La Columbia ingaggia un team di compositori, produttori e stilist per costruire ex novo la propria Alicia. “Era una battaglia continua” ricorda Alicia.

“ Non solo sulle questioni meramente musicali. C’era un sacco di sessismo, di manipolazione nei confronti dei più giovani, di approcci inaccettabili”.

In piena produzione del nuovo materiale, la figlia di Hell’s Kitchen ripudia le richieste della Columbia e decide di fare tutto da se. Prima ad Harlem e poi nel Queens, con l’amico Kerry Brothers getta gran parte dei semi di quello che fiorirà poi come il suo disco d’esordio. Ma alla Columbia ancora non piace.  Ora la misura è colma, e Alicia decide di lasciare la label. In suo soccorso arriva Peter Edge, ora executive della Arista Records. Alicia firma immediatamente un nuovo contratto con loro e mantiene la maternità legale di quanto inciso con la Columbia.

Il nuovo contesto, che lascia estrema libertà creativa ad Alicia, dà immediatamente i suoi frutti: un paio di pezzi per colonne sonore (“Shaft” e “Dr. Dolittle 2”), la scelta del cognome d’arte “Keys” e il passaggio alla J Records assieme all’uomo che l’aveva accolta all’Arista, Clive Davies. Una settimana prima dell’uscita ufficiale del suo primo singolo, Alicia Keys lo presenta in esclusiva allo show di Oprah Winfrey. La ballata dalle evidenti radici gospel “Fallin’” raggiunge immediatamente la testa dei singoli di Billboard e ci resta sei settimane consecutive. Due mesi dopo, il 5 giugno 2001, esce “Songs in A Minor” e il mondo musicale si inchina davanti alla perfetta sintesi tra tradizione soul, retaggi classici e jazz, strutture blues e funk. Un compendio moderno di black music che si abbatte sul mercato musicale come un tornado e detta legge in classifica. L’album vende worldwide quasi 20 milioni di copie e conquista, l’anno successivo, cinque Grammy.
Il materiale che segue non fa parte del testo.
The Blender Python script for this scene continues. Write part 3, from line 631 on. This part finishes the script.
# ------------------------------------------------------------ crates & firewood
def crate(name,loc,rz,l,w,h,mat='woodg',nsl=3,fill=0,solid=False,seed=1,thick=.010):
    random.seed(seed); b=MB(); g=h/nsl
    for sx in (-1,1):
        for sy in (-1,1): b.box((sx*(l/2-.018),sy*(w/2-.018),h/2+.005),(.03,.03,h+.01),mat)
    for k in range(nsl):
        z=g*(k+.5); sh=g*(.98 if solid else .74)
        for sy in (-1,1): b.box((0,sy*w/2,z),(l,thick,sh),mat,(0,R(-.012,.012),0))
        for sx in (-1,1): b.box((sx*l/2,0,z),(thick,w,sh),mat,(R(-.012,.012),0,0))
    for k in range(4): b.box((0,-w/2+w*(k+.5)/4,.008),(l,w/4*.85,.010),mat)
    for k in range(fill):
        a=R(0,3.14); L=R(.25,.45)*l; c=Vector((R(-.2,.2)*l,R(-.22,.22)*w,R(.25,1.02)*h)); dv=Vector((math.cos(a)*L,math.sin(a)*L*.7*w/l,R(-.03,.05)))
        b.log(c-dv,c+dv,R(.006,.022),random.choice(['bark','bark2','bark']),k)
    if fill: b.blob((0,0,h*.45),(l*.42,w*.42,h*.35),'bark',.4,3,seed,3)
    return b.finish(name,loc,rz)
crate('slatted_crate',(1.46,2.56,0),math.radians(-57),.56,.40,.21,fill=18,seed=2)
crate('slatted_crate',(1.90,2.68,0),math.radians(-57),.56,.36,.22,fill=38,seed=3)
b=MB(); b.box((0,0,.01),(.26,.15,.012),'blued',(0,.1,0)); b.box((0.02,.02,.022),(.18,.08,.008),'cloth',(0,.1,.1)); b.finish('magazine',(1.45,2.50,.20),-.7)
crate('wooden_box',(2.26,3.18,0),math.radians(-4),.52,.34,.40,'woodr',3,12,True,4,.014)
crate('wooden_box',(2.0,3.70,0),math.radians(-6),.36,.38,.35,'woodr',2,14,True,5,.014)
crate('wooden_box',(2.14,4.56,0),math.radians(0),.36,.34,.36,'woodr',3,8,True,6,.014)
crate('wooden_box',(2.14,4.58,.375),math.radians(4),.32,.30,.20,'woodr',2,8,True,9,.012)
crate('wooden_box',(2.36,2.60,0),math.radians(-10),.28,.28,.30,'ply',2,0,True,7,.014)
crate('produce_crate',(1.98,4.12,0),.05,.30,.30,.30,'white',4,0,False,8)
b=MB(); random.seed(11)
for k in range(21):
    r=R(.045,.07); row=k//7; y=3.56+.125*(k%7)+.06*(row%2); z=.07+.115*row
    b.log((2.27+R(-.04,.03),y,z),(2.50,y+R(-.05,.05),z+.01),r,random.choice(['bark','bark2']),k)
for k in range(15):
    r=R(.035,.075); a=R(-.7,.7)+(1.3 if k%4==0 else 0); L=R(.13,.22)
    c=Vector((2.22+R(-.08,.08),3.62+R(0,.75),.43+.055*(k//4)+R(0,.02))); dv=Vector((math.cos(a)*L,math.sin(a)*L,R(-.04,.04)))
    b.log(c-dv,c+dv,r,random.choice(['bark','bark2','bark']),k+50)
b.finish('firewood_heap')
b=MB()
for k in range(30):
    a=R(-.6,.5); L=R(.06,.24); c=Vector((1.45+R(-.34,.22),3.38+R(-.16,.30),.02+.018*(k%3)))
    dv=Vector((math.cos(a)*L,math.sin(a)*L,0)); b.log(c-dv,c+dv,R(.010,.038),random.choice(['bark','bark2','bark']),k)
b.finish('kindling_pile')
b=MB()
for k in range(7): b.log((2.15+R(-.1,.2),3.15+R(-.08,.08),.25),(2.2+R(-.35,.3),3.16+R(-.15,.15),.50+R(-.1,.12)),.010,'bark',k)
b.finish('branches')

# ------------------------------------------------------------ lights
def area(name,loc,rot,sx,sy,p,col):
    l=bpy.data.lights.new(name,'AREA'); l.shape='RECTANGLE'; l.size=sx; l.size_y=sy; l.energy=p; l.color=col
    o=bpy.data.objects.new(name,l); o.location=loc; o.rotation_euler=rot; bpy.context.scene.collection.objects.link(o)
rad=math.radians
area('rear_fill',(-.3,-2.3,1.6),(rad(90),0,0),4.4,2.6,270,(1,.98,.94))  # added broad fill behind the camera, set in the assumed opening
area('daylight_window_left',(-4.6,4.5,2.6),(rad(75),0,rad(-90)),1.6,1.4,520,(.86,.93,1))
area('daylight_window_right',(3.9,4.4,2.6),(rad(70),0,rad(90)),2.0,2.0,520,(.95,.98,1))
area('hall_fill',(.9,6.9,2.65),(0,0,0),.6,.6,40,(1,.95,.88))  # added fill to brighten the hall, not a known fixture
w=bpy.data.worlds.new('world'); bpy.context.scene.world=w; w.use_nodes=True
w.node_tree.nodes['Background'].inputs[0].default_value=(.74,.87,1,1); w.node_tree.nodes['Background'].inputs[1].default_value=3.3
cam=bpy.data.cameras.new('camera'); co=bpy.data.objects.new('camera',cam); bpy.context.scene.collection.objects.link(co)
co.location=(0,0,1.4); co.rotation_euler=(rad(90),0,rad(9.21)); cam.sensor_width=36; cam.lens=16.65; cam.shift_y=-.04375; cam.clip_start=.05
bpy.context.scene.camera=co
il 2001 e il meritato successo

Nei primi 2000 forse solo Lauryn Hill riesce ad essere così trasversale nell’unire pubblico, mercato e critica come Alicia Keys. Appena un anno dopo, nel dicembre 2003, esce “The diary of Alicia Keys” e fa di nuovo piazza pulita. Quattro singoli sempre tra i primi posti delle classifiche e un’attività live che di fatto la fa collaborare con tutti i grandissimi: da Jill Scott a Stevie Wonder a Jay-Z. Arriverà poi un “MTV Unplugged”, il primo dopo quello inciso da Lauryn Hill cinque anni prima, a decretare la definitiva consacrazione del fenomeno-Keys. Assieme alla continua produzione musicale, che dovrebbe portarla a breve alla settima uscita in studio, Alicia Keys ha negli anni ulteriormente stretto i propri rapporti con il cinema, sia in qualità di songwriter per colonne sonore che come interprete. Si è poi sistematicamente esposta in prima persona per diverse battaglie civili contro la diffusione dell’AIDS in Africa e del razzismo in casa propria.